### Information shown ###

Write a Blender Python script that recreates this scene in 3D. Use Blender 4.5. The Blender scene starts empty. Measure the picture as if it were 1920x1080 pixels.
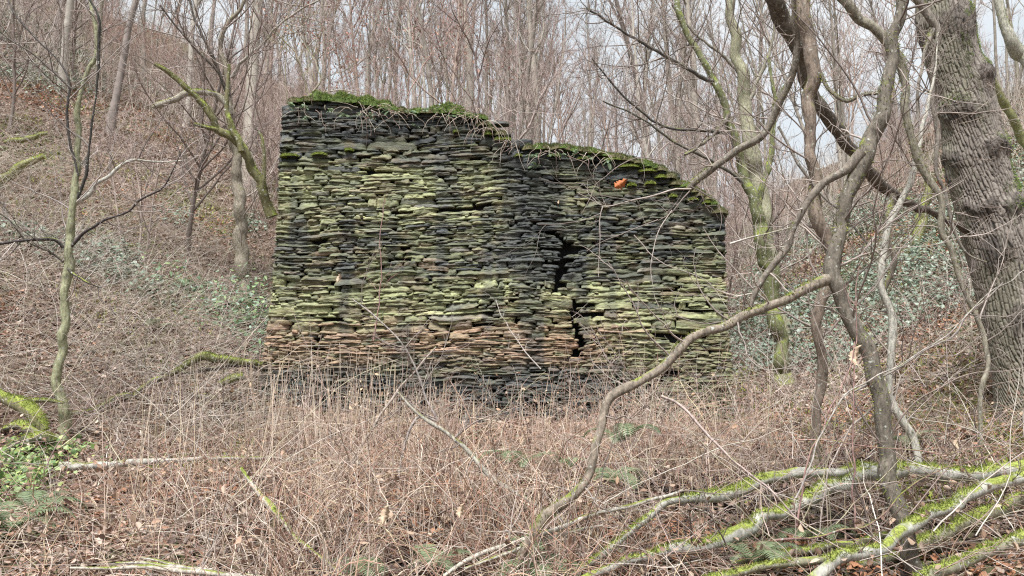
import bpy, math, random
import numpy as np
rng = np.random.default_rng(7)
random.seed(7)
sc = bpy.context.scene
COL = sc.collection

# ------------------------------------------------------------------ camera, world, sun, exposure
F_PX, PITCH, EYE = 1440.0, math.radians(8.0), 1.6
cam_d = bpy.data.cameras.new('camera'); cam = bpy.data.objects.new('camera', cam_d); COL.objects.link(cam)
cam_d.lens = 27.0; cam_d.sensor_width = 36.0; cam_d.clip_start = 0.05; cam_d.clip_end = 2000
cam.location = (0, 0, EYE); cam.rotation_euler = (math.radians(90) + PITCH, 0, 0)
sc.camera = cam
sc.view_settings.view_transform = 'Standard'; sc.view_settings.look = 'None'
sc.view_settings.exposure = 1.62; sc.view_settings.gamma = 1.0
SUN_EL, SUN_AZ = math.radians(62), math.radians(200)          # behind the camera, a little to its left
w = bpy.data.worlds.new('World'); sc.world = w; w.use_nodes = True
nt = w.node_tree; nt.nodes.clear()
def wn(t, **k):
    n = nt.nodes.new(t)
    for a, b in k.items(): setattr(n, a, b)
    return n
sky = wn('ShaderNodeTexSky', sky_type='NISHITA', sun_disc=False)
sky.sun_elevation = SUN_EL; sky.sun_rotation = SUN_AZ; sky.dust_density = 3.0
bg1 = wn('ShaderNodeBackground'); bg1.inputs['Strength'].default_value = 0.055
nt.links.new(sky.outputs[0], bg1.inputs['Color'])
tc = wn('ShaderNodeTexCoord'); mp = wn('ShaderNodeMapping'); mp.inputs['Scale'].default_value = (1, 1, 2.4)
nz = wn('ShaderNodeTexNoise'); nz.inputs['Scale'].default_value = 2.6; nz.inputs['Detail'].default_value = 6
rp = wn('ShaderNodeValToRGB')
rp.color_ramp.elements[0].position = 0.36; rp.color_ramp.elements[0].color = (0.245, 0.270, 0.290, 1)
rp.color_ramp.elements[1].position = 0.64; rp.color_ramp.elements[1].color = (0.32, 0.333, 0.34, 1)
bg2 = wn('ShaderNodeBackground'); bg2.inputs['Strength'].default_value = 1.0
mx = wn('ShaderNodeMixShader'); mx.inputs[0].default_value = 0.92; wo = wn('ShaderNodeOutputWorld')
nt.links.new(tc.outputs['Generated'], mp.inputs[0]); nt.links.new(mp.outputs[0], nz.inputs[0])
nt.links.new(nz.outputs[0], rp.inputs[0]); nt.links.new(rp.outputs[0], bg2.inputs['Color'])
nt.links.new(bg1.outputs[0], mx.inputs[1]); nt.links.new(bg2.outputs[0], mx.inputs[2]); nt.links.new(mx.outputs[0], wo.inputs[0])
sd = bpy.data.lights.new('sun', 'SUN'); sd.energy = 2.5; sd.angle = math.radians(22); sd.color = (1.0, 0.99, 0.962)
so = bpy.data.objects.new('sun', sd); COL.objects.link(so)
so.rotation_euler = (math.radians(90) - SUN_EL, 0, math.radians(180) - SUN_AZ + 0.0)
sc.cycles.use_denoising = False
sc.cycles.max_bounces = 5; sc.cycles.diffuse_bounces = 3; sc.cycles.glossy_bounces = 2; sc.cycles.transmission_bounces = 2
sc.cycles.filter_width = 1.2

# ------------------------------------------------------------------ helpers
cp, sp = math.cos(PITCH), math.sin(PITCH)
def P(px, py, Y):
    """the world point seen in the photograph's pixel (px, py) at the distance Y along the valley"""
    a = (px - 960) / F_PX; b = (540 - py) / F_PX
    dy = cp - b * sp; dz = sp + b * cp
    t = Y / dy
    return np.array([a * t, Y, EYE + dz * t])
def proj(v):
    v = np.asarray(v, float); y = v[..., 1]; z = v[..., 2] - EYE
    d = y * cp + z * sp; u = -y * sp + z * cp
    d = np.where(d < 0.05, 0.05, d)
    return 960 + F_PX * v[..., 0] / d, 540 - F_PX * u / d
def hsh(i, j, k, s):
    n = (i.astype(np.int64) * 374761393 + j.astype(np.int64) * 668265263 + k.astype(np.int64) * 2147483647 + s * 974634777) & 0xffffffff
    n = ((n ^ (n >> 13)) * 1274126177) & 0xffffffff
    n = (n ^ (n >> 16)) * 2246822519 & 0xffffffff
    return ((n ^ (n >> 15)) & 0xffffff) / float(0xffffff)
def vn(x, y, z=0.0, s=0):
    x, y, z = np.broadcast_arrays(np.asarray(x, float), np.asarray(y, float), np.asarray(z, float))
    i, j, k = np.floor(x), np.floor(y), np.floor(z)
    fx, fy, fz = x - i, y - j, z - k
    fx, fy, fz = fx*fx*(3-2*fx), fy*fy*(3-2*fy), fz*fz*(3-2*fz)
    r = 0
    for a in (0, 1):
        for b in (0, 1):
            for c in (0, 1):
                r = r + (fx if a else 1-fx) * (fy if b else 1-fy) * (fz if c else 1-fz) * hsh(i+a, j+b, k+c, s)
    return r
def fbm(x, y, z=0.0, s=0, o=4):
    r, a, t = 0, 1.0, 0
    for q in range(o):
        r = r + a * vn(np.asarray(x) * 2**q, np.asarray(y) * 2**q, np.asarray(z) * 2**q, s + q); t += a; a *= 0.5
    return r / t
def smin(a, b, k): 
    h = np.clip(0.5 + 0.5 * (b - a) / k, 0, 1); return b * (1-h) + a * h - k * h * (1-h)
def smax(a, b, k): return -smin(-a, -b, k)
def ss(a, b, x): 
    t = np.clip((x - a) / (b - a), 0, 1); return t*t*(3-2*t)

def height(x, y, detail=True):
    x = np.asarray(x, float); y = np.asarray(y, float)
    r = np.sqrt(x*x + y*y) + 1e-6
    s = smin(r, 62.0 + 0*r, 12.0) / r
    xe, ye = x * s, y * s
    base = 0.127 * smin(ye, 10.5 + 0*ye, 2.0) + 0.012 * np.maximum(ye - 10, 0)
    zl = 1.2 - 0.39 * (xe + 3.5) + 0.40 * (ye - 9)
    zr = 1.2 + 0.50 * (xe - 3.5) + 0.16 * (ye - 11)
    front = ss(4, -6, y)
    zl = zl - 6 * front; zr = zr - 3 * front
    z = smax(smax(base, zl, 0.7), zr, 0.8)
    if detail:
        z = z + (fbm(x*0.35, y*0.35, 0, 3, 3) - 0.5) * 0.5 * ss(9, 20, r) + (fbm(x*1.6, y*1.6, 0, 9, 3) - 0.5) * 0.13
        z = z + (fbm(x*0.09, y*0.09, 0, 21, 2) - 0.5) * 3.0 * ss(18, 40, r)
    return z
def hit(px, py, far=90):
    """distance Y at which the ray of a pixel meets the ground"""
    Y = np.linspace(2.5, far, 3000)
    a = (px - 960) / F_PX; b = (540 - py) / F_PX
    t = Y / (cp - b*sp); x = a*t; z = EYE + (sp + b*cp) * t
    g = height(x, Y); k = np.argmax(z <= g)
    return float(Y[k]) if (z <= g).any() else far
def GP(px, py):
    return P(px, py, hit(px, py))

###

> What is asked: With the pictures left out, restate word for word every line of the data above, from the first down to the line that contains "COL = sc.collection".

> Correct result:
Write a Blender Python script that recreates this scene in 3D. Use Blender 4.5. The Blender scene starts empty. Measure the picture as if it were 1920x1080 pixels.
import bpy, math, random
import numpy as np
rng = np.random.default_rng(7)
random.seed(7)
sc = bpy.context.scene
COL = sc.collection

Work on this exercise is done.